The University of Utah Large-Eddy Simulation Model

(under construction)

The University of Utah Large-Eddy Simulation Model (UU LES) has been developed over the course of several years by myself (Mike Zulauf).. The basics of the original model are described in the appendices of my PhD dissertation Modeling the Effects of Boundary Layer Circulations Generated by Cumulus Convection and Leads on Large-Scale Surface Fluxes.

Since that time, numerous capabilities, extensions, and improvements have been added to the model.
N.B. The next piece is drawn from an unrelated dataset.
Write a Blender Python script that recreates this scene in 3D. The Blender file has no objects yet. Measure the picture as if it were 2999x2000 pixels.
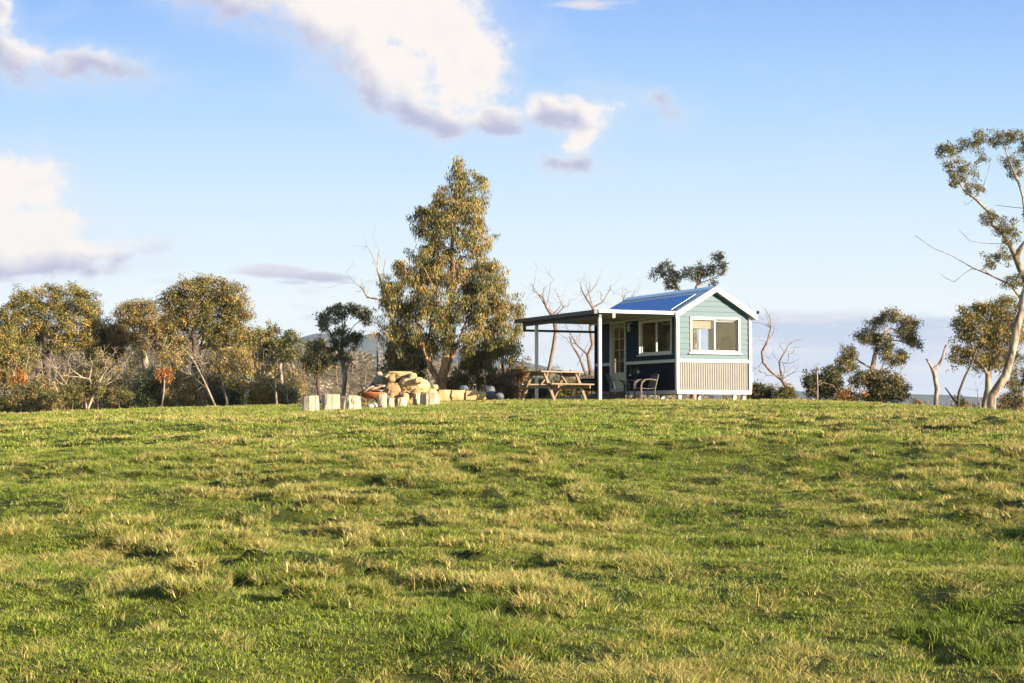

Several of the more recent additions are described in these documents describing some of the numerical methods and algorithms, as well as handling of the LES thermodynamic and microphysical variables.

Very briefly, some of the current features of the model include:

• parallel and serial implementations built upon a common code base, parallelization in a SPMD framework built upon the MPI libraries
• mixed phase (liquid/ice) cloud particles
• Fu-Liou radiation parameterization
• full bulk microphysical parameterization
• quasi-compressible dynamics (reduced speed of sound), time-split for computational economy
• advanced scalar advection scheme, Modified UTOPIA with flux-corrected transport
• vertically stretched grid

The model has been used to simulate a large number of different types of atmospheric flows and cloud regimes. In addition, the LES has recently been coupled with a physically-based wildfire fire-spread model. Selected results from past simulations are shown separately.

Information on parallel performance and scaling is also available. Note, this is for a rather small problem, and thus scaling suffers when too many processors are used. Scaling is significantly better for larger problem sizes.